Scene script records
>>>
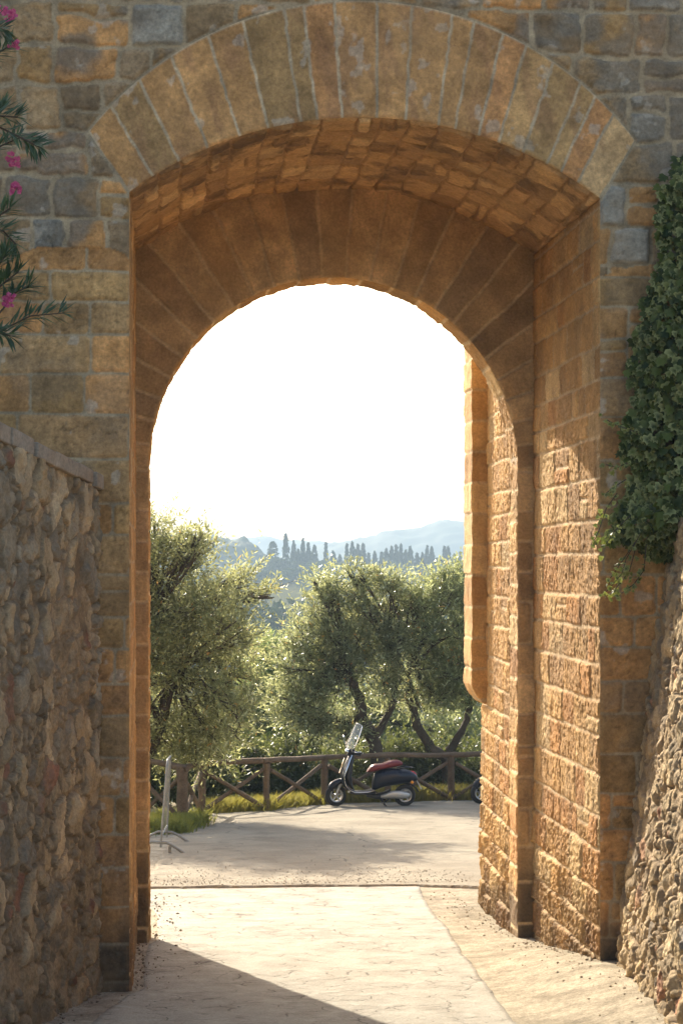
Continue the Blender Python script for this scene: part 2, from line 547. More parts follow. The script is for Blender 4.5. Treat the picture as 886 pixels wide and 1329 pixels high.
# the sides of the passage
def wall_h(seed, pal, rugged=1.0, mort=(.46, .33, .18), stain=.7, edge=None, szlo=.1, szhi=1.0, hr=(.22, .36), wr=(.3, .85), dip=0):
    def fn(u, v, sd):
        e, r1, r2 = ashlar(u, v, seed, u.min(), u.max(), -.6, v.max(), hr[0], hr[1], wr[0], wr[1], .010, .06)
        e = e - .006
        s = ss(0, .014, e)
        n = fbm(u * 8, v * 5, 4, seed + 3) - .5
        n2 = fbm(u * 30, v * 22, 4, seed + 5) - .5
        lowr = 1 + 2.2 * (1 - ss(.3, 1.5, v))
        n3 = fbm(u * 75, v * 46, 2, seed + 6) - .5
        h = s * ((.006 + .016 * r2) * ss(-.004, .02, e) + n * .022 + n2 * .020 + n3 * .020) * rugged + (1 - s) * (n * .012 + .002)
        h = h * np.where(v < 1.5, lowr ** .6, 1)
        c = pick(r1, pal) * (.84 + .32 * r2)[:, None]
        st = ss(.5, .7, fbm(u * 3, v * 2, 4, seed + 13)) * .3
        c = c * (1 - st[:, None]) + np.array([.24, .16, .085])[None, :] * st[:, None]
        if stain: c = stains(c, u, v, seed + 21, szlo, szhi, stain)
        ed = ss(0, .02, edge(u, v)) if edge else 1
        return h * ed - dip * (1 - ed), finish(c, mort, s)
    return fn
WP = [(3, (.48, .275, .10)), (2, (.53, .32, .125)), (2, (.41, .235, .09)), (1, (.45, .23, .08)), (1, (.55, .37, .17))]
vs = np.arange(-.75, ZI + .001, ST); vs = np.append(vs, ZI)
us = np.append(np.arange(YF, YR + .05, ST), YR + .06)
ed = lambda u, v: np.minimum(u - YF, ZI - v)
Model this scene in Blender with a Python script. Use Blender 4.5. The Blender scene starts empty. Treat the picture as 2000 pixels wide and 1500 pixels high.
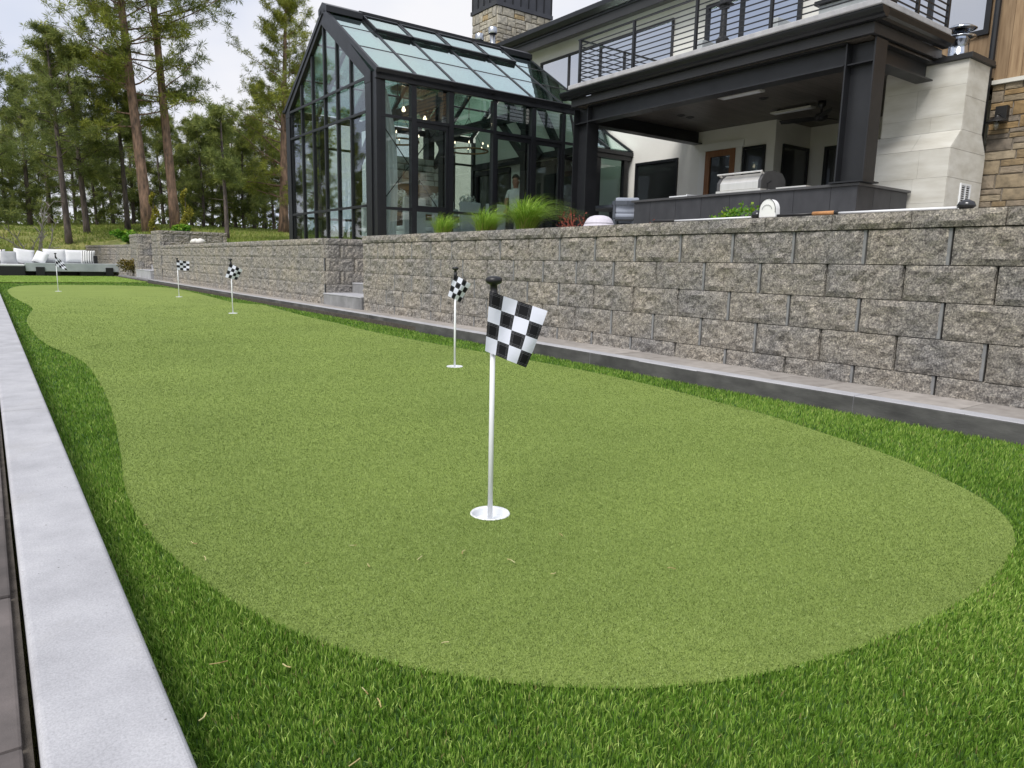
<<<
_WRITTEN REQUEST_. Search the entries for the word "picture" and pick out every line that holds it.

_ANSWER IN FULL_.
Continue the Blender Python script for this scene: part 2, from line 547. More parts follow. The script is for Blender 4.5. Treat the picture as 886 pixels wide and 1329 pixels high.
Model this scene in Blender with a Python script. Use Blender 4.5. The Blender scene starts empty. Treat the picture as 2000 pixels wide and 1500 pixels high.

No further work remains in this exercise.